Reviews

Grapes Of Wrath (Edinburgh & Tour)

1930s America in all its vastness is brought to life in this excellent adaptation of John Steinbeck’s novel. Against the backdrop of the Great Depression, what seemed like the whole of Oklahoma upped-sticks and moved on. Stuck in a cycle of failing cash-crops and mounting debts, whole communities had their lands repossessed when the banks demanded repayment. The great hope lay west toward the promised land of California where the vast fruit meadows lay and jobs would be plentiful and a better life was assured.

The Grapes of Wrath follows a single family, the Joads, on their quest westwards. On a single truck, what starts as a gang of thirteen cross two thousand miles of mountain and desert for the promise of work and a decent place to live. Upon arrival, California is anything but the paradise that the labour notices had described. Although affluent and beautiful, there was no place for the migrant worker. Pushed into industrial disputes, the once-proud, land-owning, eminently respectable Joads are driven from their dignified lifestyle into vagrancy and law-breaking.

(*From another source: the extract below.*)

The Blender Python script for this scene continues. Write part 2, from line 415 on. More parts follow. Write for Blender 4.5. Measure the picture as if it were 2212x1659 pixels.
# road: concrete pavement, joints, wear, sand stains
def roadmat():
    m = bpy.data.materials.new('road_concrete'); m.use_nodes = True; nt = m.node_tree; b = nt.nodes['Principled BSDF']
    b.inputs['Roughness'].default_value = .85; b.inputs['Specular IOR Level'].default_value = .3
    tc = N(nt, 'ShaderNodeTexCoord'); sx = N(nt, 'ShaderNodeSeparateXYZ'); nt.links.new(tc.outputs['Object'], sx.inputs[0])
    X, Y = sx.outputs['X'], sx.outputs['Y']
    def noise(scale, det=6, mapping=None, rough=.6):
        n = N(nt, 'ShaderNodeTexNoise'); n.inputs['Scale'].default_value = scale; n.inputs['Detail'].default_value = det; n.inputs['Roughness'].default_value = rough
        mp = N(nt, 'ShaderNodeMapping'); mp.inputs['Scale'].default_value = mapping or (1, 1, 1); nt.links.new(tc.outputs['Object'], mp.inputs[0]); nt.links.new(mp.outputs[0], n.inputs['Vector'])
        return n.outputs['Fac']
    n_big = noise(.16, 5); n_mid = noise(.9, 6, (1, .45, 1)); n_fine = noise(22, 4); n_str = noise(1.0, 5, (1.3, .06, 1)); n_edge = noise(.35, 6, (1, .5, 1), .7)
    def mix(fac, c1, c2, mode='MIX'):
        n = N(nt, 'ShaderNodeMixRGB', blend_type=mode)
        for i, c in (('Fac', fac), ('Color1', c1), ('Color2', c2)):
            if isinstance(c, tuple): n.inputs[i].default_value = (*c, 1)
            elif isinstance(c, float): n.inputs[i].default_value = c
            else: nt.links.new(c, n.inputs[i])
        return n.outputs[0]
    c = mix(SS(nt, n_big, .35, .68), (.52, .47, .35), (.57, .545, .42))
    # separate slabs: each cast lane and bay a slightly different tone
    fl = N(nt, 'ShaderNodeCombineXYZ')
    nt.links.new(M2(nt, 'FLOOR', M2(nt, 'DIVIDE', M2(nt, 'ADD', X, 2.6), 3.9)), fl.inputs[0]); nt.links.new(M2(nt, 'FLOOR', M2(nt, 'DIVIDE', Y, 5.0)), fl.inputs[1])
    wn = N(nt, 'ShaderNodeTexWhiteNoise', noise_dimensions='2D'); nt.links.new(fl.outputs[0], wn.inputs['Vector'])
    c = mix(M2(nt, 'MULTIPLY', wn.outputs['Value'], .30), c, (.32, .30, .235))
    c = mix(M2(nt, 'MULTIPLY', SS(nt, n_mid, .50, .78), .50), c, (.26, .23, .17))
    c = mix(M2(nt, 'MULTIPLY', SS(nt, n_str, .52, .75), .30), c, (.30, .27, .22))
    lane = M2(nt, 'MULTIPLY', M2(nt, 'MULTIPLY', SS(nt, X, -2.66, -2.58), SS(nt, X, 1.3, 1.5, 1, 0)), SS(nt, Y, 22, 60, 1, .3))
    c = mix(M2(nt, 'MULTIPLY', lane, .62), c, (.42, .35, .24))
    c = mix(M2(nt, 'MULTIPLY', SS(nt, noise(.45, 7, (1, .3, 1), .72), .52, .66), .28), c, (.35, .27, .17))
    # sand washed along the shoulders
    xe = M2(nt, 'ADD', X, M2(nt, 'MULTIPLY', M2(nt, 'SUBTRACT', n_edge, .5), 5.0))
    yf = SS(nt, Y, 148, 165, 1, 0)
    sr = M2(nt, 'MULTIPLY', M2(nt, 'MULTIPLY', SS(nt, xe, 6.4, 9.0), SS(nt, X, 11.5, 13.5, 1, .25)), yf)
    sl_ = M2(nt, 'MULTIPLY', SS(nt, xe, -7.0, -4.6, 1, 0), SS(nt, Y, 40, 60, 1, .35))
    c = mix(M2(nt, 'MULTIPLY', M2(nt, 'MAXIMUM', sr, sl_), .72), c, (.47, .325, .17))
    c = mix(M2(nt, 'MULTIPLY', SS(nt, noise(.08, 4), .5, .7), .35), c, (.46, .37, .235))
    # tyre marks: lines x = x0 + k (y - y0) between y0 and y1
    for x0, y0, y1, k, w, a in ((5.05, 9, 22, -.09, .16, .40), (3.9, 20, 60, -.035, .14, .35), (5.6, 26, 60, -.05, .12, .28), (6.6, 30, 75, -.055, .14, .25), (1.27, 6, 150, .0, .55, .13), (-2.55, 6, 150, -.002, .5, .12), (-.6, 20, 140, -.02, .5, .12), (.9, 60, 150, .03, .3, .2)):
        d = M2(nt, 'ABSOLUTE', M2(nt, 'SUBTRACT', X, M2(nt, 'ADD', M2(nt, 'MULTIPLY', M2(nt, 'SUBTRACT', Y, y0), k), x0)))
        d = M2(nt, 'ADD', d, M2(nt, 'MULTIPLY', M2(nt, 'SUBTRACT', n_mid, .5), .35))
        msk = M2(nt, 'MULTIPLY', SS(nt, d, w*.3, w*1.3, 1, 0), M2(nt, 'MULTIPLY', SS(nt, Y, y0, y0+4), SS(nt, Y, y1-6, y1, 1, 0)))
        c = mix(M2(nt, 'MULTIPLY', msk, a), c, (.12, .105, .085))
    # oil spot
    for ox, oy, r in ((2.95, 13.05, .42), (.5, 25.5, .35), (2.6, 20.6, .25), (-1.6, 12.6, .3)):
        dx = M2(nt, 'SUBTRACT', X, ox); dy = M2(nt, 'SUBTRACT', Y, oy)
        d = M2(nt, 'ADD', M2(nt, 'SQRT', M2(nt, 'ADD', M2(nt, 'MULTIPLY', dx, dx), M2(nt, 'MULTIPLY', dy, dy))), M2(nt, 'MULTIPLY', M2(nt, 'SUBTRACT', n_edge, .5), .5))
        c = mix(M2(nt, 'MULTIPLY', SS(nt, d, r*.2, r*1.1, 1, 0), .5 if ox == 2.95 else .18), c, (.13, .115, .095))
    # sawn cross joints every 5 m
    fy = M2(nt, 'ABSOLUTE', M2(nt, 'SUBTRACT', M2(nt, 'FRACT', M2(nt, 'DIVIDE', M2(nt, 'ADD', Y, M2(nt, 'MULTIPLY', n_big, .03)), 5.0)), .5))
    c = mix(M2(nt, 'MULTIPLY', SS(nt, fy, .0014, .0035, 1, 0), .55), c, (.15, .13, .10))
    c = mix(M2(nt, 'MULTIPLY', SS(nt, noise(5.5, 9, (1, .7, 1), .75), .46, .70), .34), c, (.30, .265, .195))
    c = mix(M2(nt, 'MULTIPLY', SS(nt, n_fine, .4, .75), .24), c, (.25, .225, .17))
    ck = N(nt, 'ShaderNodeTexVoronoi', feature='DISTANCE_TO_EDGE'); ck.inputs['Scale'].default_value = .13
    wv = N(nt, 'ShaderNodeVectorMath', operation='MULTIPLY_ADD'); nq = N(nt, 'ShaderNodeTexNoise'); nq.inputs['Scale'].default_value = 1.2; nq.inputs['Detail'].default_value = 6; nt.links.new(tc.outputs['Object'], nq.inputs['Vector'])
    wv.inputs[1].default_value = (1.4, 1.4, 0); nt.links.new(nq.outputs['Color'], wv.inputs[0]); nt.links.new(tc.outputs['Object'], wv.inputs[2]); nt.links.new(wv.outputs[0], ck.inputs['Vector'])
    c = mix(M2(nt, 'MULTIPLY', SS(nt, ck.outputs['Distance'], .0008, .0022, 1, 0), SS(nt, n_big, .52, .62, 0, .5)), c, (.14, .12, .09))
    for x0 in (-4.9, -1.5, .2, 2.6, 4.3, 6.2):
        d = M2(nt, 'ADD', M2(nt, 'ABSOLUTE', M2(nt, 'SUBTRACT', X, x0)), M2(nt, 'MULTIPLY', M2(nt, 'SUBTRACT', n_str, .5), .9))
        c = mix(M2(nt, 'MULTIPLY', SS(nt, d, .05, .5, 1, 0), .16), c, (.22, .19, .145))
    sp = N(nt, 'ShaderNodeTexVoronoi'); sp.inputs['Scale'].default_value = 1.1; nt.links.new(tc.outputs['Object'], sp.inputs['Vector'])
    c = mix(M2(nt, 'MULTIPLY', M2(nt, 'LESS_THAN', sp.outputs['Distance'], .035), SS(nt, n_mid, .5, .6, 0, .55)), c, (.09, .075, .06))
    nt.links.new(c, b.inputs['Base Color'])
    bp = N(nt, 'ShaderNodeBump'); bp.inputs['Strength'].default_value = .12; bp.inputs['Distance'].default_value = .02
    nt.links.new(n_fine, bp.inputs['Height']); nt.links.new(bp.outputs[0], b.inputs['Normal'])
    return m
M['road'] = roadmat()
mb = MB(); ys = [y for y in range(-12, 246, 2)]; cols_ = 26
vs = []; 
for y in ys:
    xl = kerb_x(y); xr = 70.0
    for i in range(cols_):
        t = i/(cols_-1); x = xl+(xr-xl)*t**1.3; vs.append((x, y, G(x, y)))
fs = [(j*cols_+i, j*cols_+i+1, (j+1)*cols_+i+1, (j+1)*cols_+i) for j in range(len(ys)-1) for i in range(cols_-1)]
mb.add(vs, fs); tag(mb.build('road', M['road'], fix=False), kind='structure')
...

Yet through all of this, there is no question of their true dignity. Amidst poverty, hunger, persecution and hatred, the Joads, who represent not only the “Okies” who made it to California, but migrant workers the world over, keep their heads held high and never miss an opportunity to do kindness to a stranger. This was the reason for The Grapes of Wrath. Written by a middle-class writer to a middle-class audience, it redressed the balance of opinion of a nation that had demonised a whole people group.

This production does great justice to Steinbeck’s work. A cast of twenty and a set which changes atmosphere as the story moves across America give a feel of a family and a nation on the move. The performances of Tom Damian O’Hare and Ma Joad Sorcha Cusack are worthy of particular note. Their characters long to be devoted to the family and to one another, but feeling the constant pull of their duty to the greater good, they are continually self-denying.

This is a must see: there are few laughs and strangely for the subject matter, it is not a tear-jerker. However, watching this play is a humbling experience because it leaves the audience wondering how they would fare if they had a real-life role to play in this fictional, but too-true story. This is what Steinbeck intended.